There is imagery in the scriptures that associates stones and bread. Jesus in the desert is tempted to transform the stones, that look something like baked bread on the desert floor, into food to sustain him during his 40 day fast in the desert.

I heard it once said that the human body can only survive a few minutes without air, and a few days without water, a few weeks without food.

Bishop Knestout during his homily at the Mass for Victims of Child Abuse

But beyond practical needs for food warmth and shelter, we all have spiritual needs for love and relationships with God and neighbor. We don’t always notice or appreciate our spiritual needs as intensely as our physical needs. We can go for long periods of time, in fact for much of our lives, without acknowledging God or our need for his grace and the help of His spirit.

God continues to physically sustain us through this life, even while we sin, in the hope that reconciliation and restoration might be possible. God is generous and merciful and allows us freedom to accept or reject him. At the same time, he reaches out to us in love and communication constantly, seeking to inspire in us a belief in his existence and a trust in his offer of eternal life.

The moment will come for all of us when this physical life ends, the veil is removed between this life and the next, and we must account for all our actions, good and bad. Then we will no longer live by faith, for we will see God face to face, as he is. Our lives and actions will be laid bare, and we will be consoled in God’s mercy, and be accountable for our actions and unrepented sins.

Paul witnesses and consents to Stephen’s execution. Yet he was forgiven by Stephen in the moments before his death. St. Paul later recognized how mercifully he was treated in spite of his grave sins against life and love. He spends his life trying to make up for the sins of his past, and he sacrifices his life and all his energies for that purpose.

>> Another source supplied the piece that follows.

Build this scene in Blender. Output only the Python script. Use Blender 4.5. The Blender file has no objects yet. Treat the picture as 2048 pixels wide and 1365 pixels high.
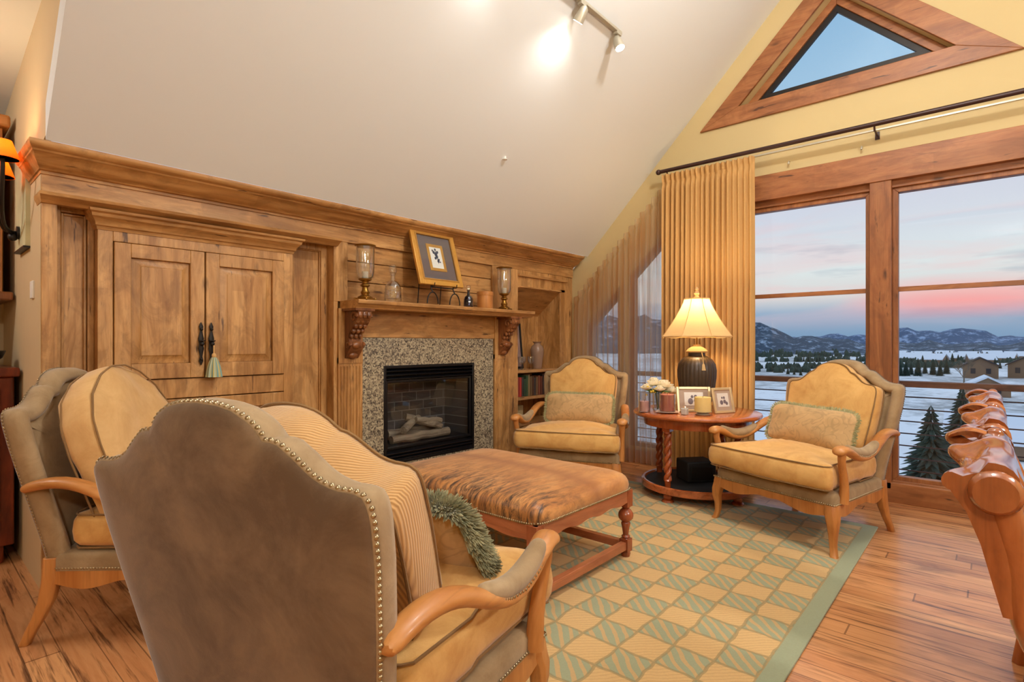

In Child Abuse Prevention Month, the Church takes an opportunity to recognize our past weakness and sins, our failures in protecting the innocent. We bear within us, as a Church, grief for injuries committed and regret for our failures and neglect.

At the same time, with the generosity of Stephen, and the determination of St. Paul, we assist one another. We receive the help of Stephen’s prayers, just as St. Paul did and was forgiven. We receive the benefit of St. Paul’s, teaching, mission, and actions of reparation, to overcome the damage done by sins. So, the Church today imitates these two great saints with our fervent prayers for healing, and reparation, and our actions of vigilance and repair.

May God assist us to overcome complacency, and may St. Paul and St. Stephen accompanied by all the saints, assist us with their prayers, so that we witness faithfully by word and deed, with lives of charity and goodness, to the new life and love to which we are called.